Pay Serious Attention to the Discussion of the Film, the Life of Wu Xun

On May 19, 1951, Mao Zedong wrote and rewrote several paragraphs when he aimed to evaluate the editorial published by People's Daily under the title “Pay Serious Attention to the Discussion of the Film, The Life of Wu Xun”, these paragraphs written by Mao Zedong constitute the main body of this work.

These remarks by Mao Zedong was published in People's Daily on May 20. Included in the Collected Works of Mao Zedong, Volume 6. At the beginning of 1951, the important content of the Party's publicity and ideological work was to make Marxism-Leninism and Mao Zedong Thought the guiding ideology of all national undertakings, to publicize and educate the people, and to mobilize all social forces to build New China.

The primary task of the publicity of ideological and cultural work is to advocate and guide people to study and explain history from the scientific, that is, Marxist point of view. The Party's work in this area was centered on the evaluation of the film The Life of Wu Xun. The film The Life of Wu Xun was shot in 1949 and has been shown in Shanghai, Beijing and Tianjin since the end of 1950.

Wu Xun was a beggar in Tangyi County of Shandong Province in the late Qing Dynasty. During his lifetime, he set up a free school by begging to help poor children receive education, which was praised by the Qing government.

After the film was released, the controversy of different opinions arose. Two opinions, praise and criticism, appeared in the newspapers and periodicals.

On May 20, 1951, the People's Daily published an editorial that Mao Zedong rewrote “Pay Serious Attention to the Discussion of the Film, The Life of Wu Xun”, which extends from how to evaluate Wu Xun, a historical figure, to how to look at the fundamental issues of modern Chinese history and Chinese revolutionary road.

(1) Mao Zedong pointed out that the appearance of the film The Life of Wu Xun, and particularly the spate of praise lavished on Wu Xun and the film, show how ideologically confused our country's cultural circles have become!

Wu Xun lived under the oppression of the reactionary rule inside and outside the feudal society in the late Qing Dynasty. Instead of thinking about how to fight against the feudal rule, he fanatically propagated the feudal culture, and even showed his servility to the feudal rulers. These behaviors cannot be praised by our publicity ideological and cultural work.

“To approve or tolerate such praise is to approve or tolerate abuse of the revolutionary struggles of the peasants, abuse of Chinese history, abuse of the Chinese nation, and to regard such reactionary publicity as justified.”

(2) Mao Zedong pointed out what publicity ideological and cultural workers, especially literary and artistic workers, should strive to study, praise or oppose.
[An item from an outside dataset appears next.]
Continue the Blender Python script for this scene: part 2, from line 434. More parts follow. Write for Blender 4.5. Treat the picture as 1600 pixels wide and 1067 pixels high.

In Mao Zedong's view, the history proceeds by the new superseding the old, by waging class struggle to overthrow the reactionary feudal rulers who ought to be overthrown, but not by negating the class struggle of the oppressed and submitting to these rulers in the manner of Wu Xun.

Our writers should to study history and learn who are the enemies oppressing the Chinese people and whether there is anything commendable about those who submitted to these enemies and worked for them. They should to find out what new economic formations of society, new class forces, new personalities and ideas have emerged in China during the century and more since the Opium War of 1840 in the struggle against the old economic formations and their superstructures (politics, culture, etc.) before they decide what to commend and praise, what not to, and what to oppose.

(3) Certain Communists who have allegedly grasped Marxism merit special attention. They have studied the history of social development—historical materialism—but when it comes to specific historical events, specific historical figures (like Wu Xun) and specific ideas which run counter to the trend of history (as in the film The Life of Wu Xun and the writings about Wu Xun), they lose their critical faculties, and some have even capitulated to these reactionary ideas. We should be vigilant against the phenomenon that bourgeois reactionary thoughts invade the fighting Communist Party.

After the editorial was published, it was reprinted one after another in major newspapers and magazines across the country, and cultural and educational organizations and groups were organized to study and discuss it, followed by criticism of the film and Wu Xun. Under the background of the ideological transformation in the early days of the founding of New China, it is necessary to reexamine Wu Xun, a specific historical figure, under the historical conditions of modern China, so as to help people distinguish between people's revolution and reformism, and to improve people's understanding. However, there have been some one-sided and arbitrary elements in the criticism.